I’ve learned along the way to embrace being someone who likes to read a book by a tree.

Amy Adams

Do you ever second-guess your choices?
AA: No, actually. With the films that have “performed well” — either critically or commercially — and with the films that didn’t, they’ve all provided something to my life. There’s something that I learned by doing them. I don’t have a single film where I’ve gone, I shouldn’t have done that. Nor is there a part that I passed on, that I watched someone else achieve great success with, where I thought I should’ve done it. I feel like we’re all on our own path.

You’ve done something that is pretty rare in Hollywood: You have maintained your privacy despite being in the limelight for the past 15 years.
AA: I think I’m just boring. Also, I feel like coming from a big family and having my husband and my daughter, I’m always sensitive to the life that they chose versus the life that I chose. Knowing that I’m one of seven children and knowing that I’m the mother of a child and the wife of my husband, I just value the intimacy of those relationships so deeply that I’ve worked to keep them very close to me.

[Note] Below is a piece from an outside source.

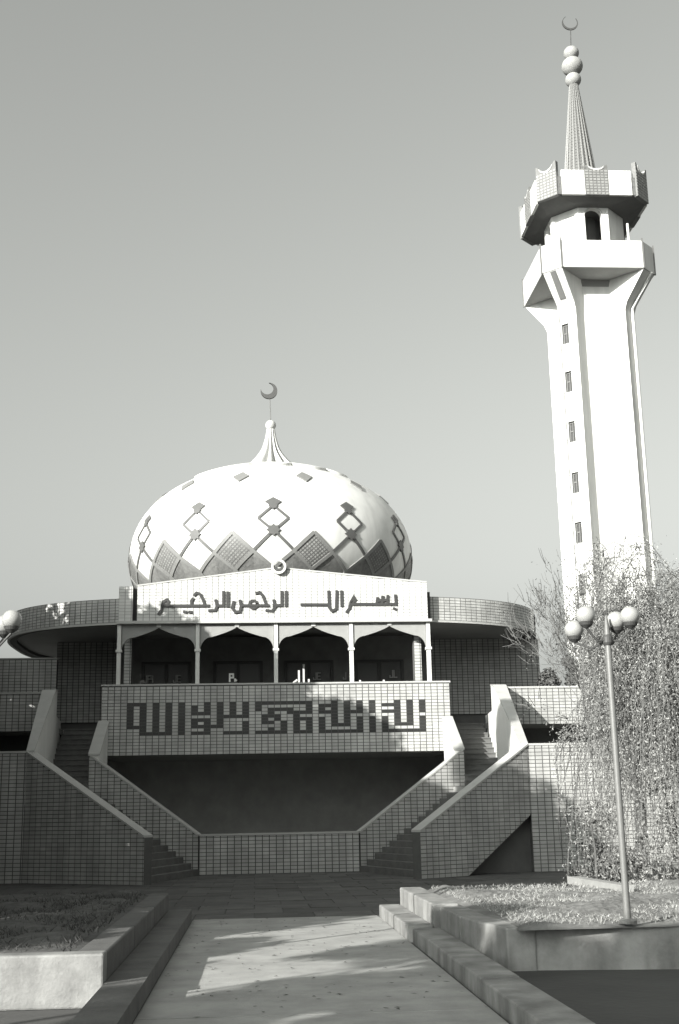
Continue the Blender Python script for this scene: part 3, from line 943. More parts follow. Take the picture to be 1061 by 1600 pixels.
# corner piers, flaring to carry the gallery
win_z = [(21.91,22.87),(19.62,20.60),(17.30,18.26),(14.97,15.92),(12.73,13.68),(10.42,11.38)]
for k in range(4):
    b = MB()
    def P(p, z):
        x, y = rot(p, k); return (TX+x, TY+y, z)
    A0, B0, C0, D0 = (-s0,-hf), (-hf,-s0), (-ci,-co), (-co,-ci)
    A1, B1 = (-G+.05,-GC), (-GC,-G+.05)
    lv = [0, ZF] if k else [0]+sorted([z for w in win_z for z in w])+[ZF]
    ua, ub = .12, .50
    lerp = lambda p, q, t: (p[0]+(q[0]-p[0])*t, p[1]+(q[1]-p[1])*t)
    for z0, z1 in zip(lv, lv[1:]):
        b.poly([P(B0,z0),P(C0,z0),P(C0,z1),P(B0,z1)])
        b.poly([P(D0,z0),P(A0,z0),P(A0,z1),P(D0,z1)])
        is_w = k == 0 and any(abs(z0-w[0]) < .01 for w in win_z)
        if not is_w:
            b.poly([P(A0,z0),P(B0,z0),P(B0,z1),P(A0,z1)])
        else:
            m0, m1 = lerp(A0,B0,ua), lerp(A0,B0,ub)
            b.poly([P(A0,z0),P(m0,z0),P(m0,z1),P(A0,z1)])
            b.poly([P(m1,z0),P(B0,z0),P(B0,z1),P(m1,z1)])
            r_ = .16; iv = (r_*.7071, r_*.7071)
            i0, i1 = (m0[0]+iv[0], m0[1]+iv[1]), (m1[0]+iv[0], m1[1]+iv[1])
            b.poly([P(m0,z0),P(i0,z0),P(i0,z1),P(m0,z1)]); b.poly([P(i1,z0),P(m1,z0),P(m1,z1),P(i1,z1)])
            b.poly([P(m0,z0),P(m1,z0),P(i1,z0),P(i0,z0)]); b.poly([P(m0,z1),P(i0,z1),P(i1,z1),P(m1,z1)])
    fl = [(ZF, 0.0), (ZF+.35, .12), (ZG, 1.0)]
    for (z0, t0), (z1, t1) in zip(fl, fl[1:]):
        a0, a1, c0, c1 = lerp(A0,A1,t0), lerp(A0,A1,t1), lerp(B0,B1,t0), lerp(B0,B1,t1)
        b.poly([P(c0,z0),P(C0,z0),P(C0,z1),P(c1,z1)])
        b.poly([P(D0,z0),P(a0,z0),P(a1,z1),P(D0,z1)])
        b.poly([P(a0,z0),P(c0,z0),P(c1,z1),P(a1,z1)])
    pier = b.build('corner_pier', TOWER, mn)
    if k == 0:
        for z0, z1 in win_z:
            m0, m1 = lerp(A0,B0,ua), lerp(A0,B0,ub)
            def Q(t, z, d):
                p = lerp(m0, m1, t); return (TX+p[0]+d*.7071, TY+p[1]+d*.7071, z)
            b = MB(); b.poly([Q(.02,z0+.01,.145),Q(.98,z0+.01,.145),Q(.98,z1-.01,.145),Q(.02,z1-.01,.145)])
            w = b.build('window', DARK, mn)
            b = MB()
            for t0, t1, za, zb in ((.02,.14,z0+.01,z1-.01),(.86,.98,z0+.01,z1-.01),(.14,.86,z0+.01,z0+.07),(.14,.86,z1-.07,z1-.01),(.46,.54,z0+.07,z1-.07),(.14,.46,z0+.5,z0+.55)):
                b.prism([Q(t0,za,.11),Q(t1,za,.11),Q(t1,zb,.11),Q(t0,zb,.11)], (.02,.02,0))
            b.build('frame', METAL, w)
        # slit below the gallery
        b = MB()
        a0, c0 = lerp(A0,A1,.25), lerp(B0,B1,.25); a1, c1 = lerp(A0,A1,.98), lerp(B0,B1,.98)
        e0, e1 = lerp(a0,c0,.32), lerp(a0,c0,.66); g0, g1 = lerp(a1,c1,.36), lerp(a1,c1,.66)
        sh_ = lambda p, z: (TX+p[0]-.01, TY+p[1]-.01, z)
        zz0 = 23.95
        b.poly([sh_(e0,zz0),sh_(e1,zz0),sh_(g1,ZG-.03),sh_(g0,ZG-.03)])
        b.build('slit', DARKWALL, mn)
# thin tube standing in for the groove along the pier edge
b = MB(); b.tube([(TX-s0-.004, TY-hf-.03, 0), (TX-s0-.004, TY-hf-.03, ZF)], .018, 6); b.build('groove_line', METAL, mn)
b = MB(); b.tube([(TX+hf+.42, TY-s0+.28, 0), (TX+hf+.42, TY-s0+.28, ZF+.1), (TX+G-.25, TY-GC-.3, ZG)], .07, 8); b.build('downpipe', WHITEMETAL, mn)
# tiled heads above the recessed panels
for k in range(4):
    b = MB()
    q = [(-.66,-1.235,24.74),(.66,-1.235,24.74),(1.0,-1.3,25.04),(-1.0,-1.3,25.04)]
    pts = []
    for x, y, z in q:
        xx, yy = rot((x, y), k); pts.append((TX+xx, TY+yy, z))
    d = rot((0, .3), k)
    b.prism(pts, (d[0], d[1], 0))
    b.build('panel_head', GREYTILE, mn)
# gallery
def octa(g, c, z):
    return [(TX+x, TY+y, z) for x, y in ((-c,-g),(c,-g),(g,-c),(g,c),(c,g),(-c,g),(-g,c),(-g,-c))]
b = MB(); b.loft([octa(G-.02, GC-.01, 25.06), octa(G-.02, GC-.01, 25.2)])
b.build('gallery_floor', SOFFIT, mn)
b = MB()
o0, o1 = octa(G, GC, 25.08), octa(G, GC, 26.38)
i0, i1 = octa(G-.15, GC-.06, 25.08), octa(G-.15, GC-.06, 26.38)
for k in range(8):
    j = (k+1) % 8
    b = MB()
    b.poly([o0[k],o0[j],o1[j],o1[k]]); b.poly([i0[j],i0[k],i1[k],i1[j]]); b.poly([o1[k],o1[j],i1[j],i1[k]]); b.poly([o0[j],o0[k],i0[k],i0[j]])
    b.build('gallery_panel', TOWER, mn)
for k in range(8):
    p = Vector(o0[k]); c_ = Vector((TX, TY, p.z)); d = (p-c_).normalized()*.015
    b = MB(); b.box(p.x+d.x-.03, p.x+d.x+.03, p.y+d.y-.03, p.y+d.y+.03, 25.05, 26.50)
    b.build('joint_post', METAL, mn)
# lantern: octagonal room with arched openings on its main faces
LA = 1.70; LS = LA*tan(pi/8)
def lan(th, u, z, out=0.0):
    # th: face normal angle index, u across the face
    a = th*pi/4
    nx, ny = sin(a), -cos(a); ux, uy = cos(a), sin(a)
    return (TX+nx*(LA+out)+ux*u, TY+ny*(LA+out)+uy*u, z)
Z0L, Z1L = 25.2, 28.66
for f in range(8):
    b = MB()
    if f % 2 == 1:
        b.poly([lan(f,-LS,Z0L), lan(f,LS,Z0L), lan(f,LS,Z1L), lan(f,-LS,Z1L)])
        b.build('lantern_wall', TOWER, mn)
        continue
    aw, zs_ = .40, 28.05
    b.poly([lan(f,-LS,Z0L), lan(f,-aw,Z0L), lan(f,-aw,Z1L), lan(f,-LS,Z1L)])
    b.poly([lan(f,aw,Z0L), lan(f,LS,Z0L), lan(f,LS,Z1L), lan(f,aw,Z1L)])
    n = 14
    arc = [(-aw*cos(pi*k/n), zs_+aw*sin(pi*k/n)) for k in range(n+1)]
    for (ua_, za_), (ub_, zb_) in zip(arc, arc[1:]):
        b.poly([lan(f,ua_,za_), lan(f,ub_,zb_), lan(f,ub_,Z1L), lan(f,ua_,Z1L)])
        b.poly([lan(f,ua_,za_), lan(f,ua_,za_,-.3), lan(f,ub_,zb_,-.3), lan(f,ub_,zb_)])
    for sgn in (-1, 1):
        q = [lan(f,sgn*aw,Z0L), lan(f,sgn*aw,zs_), lan(f,sgn*aw,zs_,-.3), lan(f,sgn*aw,Z0L,-.3)]
        b.poly(q if sgn < 0 else q[::-1])
    b.build('lantern_wall', TOWER, mn)
    b = MB()
    ring_ = [(.46*cos(pi*k/n), zs_+.46*sin(pi*k/n)) for k in range(n+1)]; rin = [(.405*cos(pi*k/n), zs_+.405*sin(pi*k/n)) for k in range(n+1)]
    for k in range(n):
        b.poly([lan(f,rin[k][0],rin[k][1],.02), lan(f,ring_[k][0],ring_[k][1],.02), lan(f,ring_[k+1][0],ring_[k+1][1],.02), lan(f,rin[k+1][0],rin[k+1][1],.02)])
    b.build('arch_moulding', COPING, mn)
b = MB(); b.lathe([(.75, 25.2), (.75, 28.6)], TX, TY, 12); b.build('lantern_core', DARKWALL, mn)
b = MB(); b.tube([(TX+1.62, TY-1.55, 26.38), (TX+1.62, TY-1.55, 27.75)], .06, 8); b.build('gallery_post', WHITEMETAL, mn)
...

People who seek attention, I don’t know that it’s necessarily attention-seeking. I think it’s organic to who they are. I’ll tell you what, there are definitely personalities in my family you cannot take your eyes off of. I grew up with amazingly intelligent and magnetic personalities around me, people who can command a room. And I am not one of them, you know? I’ve learned along the way to embrace being someone who likes to read a book by a tree.

You recently formed your own production company, Bond Group Entertainment. How does it feel to be boss lady, and develop material, and be on the other side of the camera?
AA: I started producing with Sharp Objects, and that was the impetus behind starting Bond Group. It’s really wonderful to get to see something be creatively born in that way, and to be a part of storytelling from the inception. I like the idea of creating opportunities for people.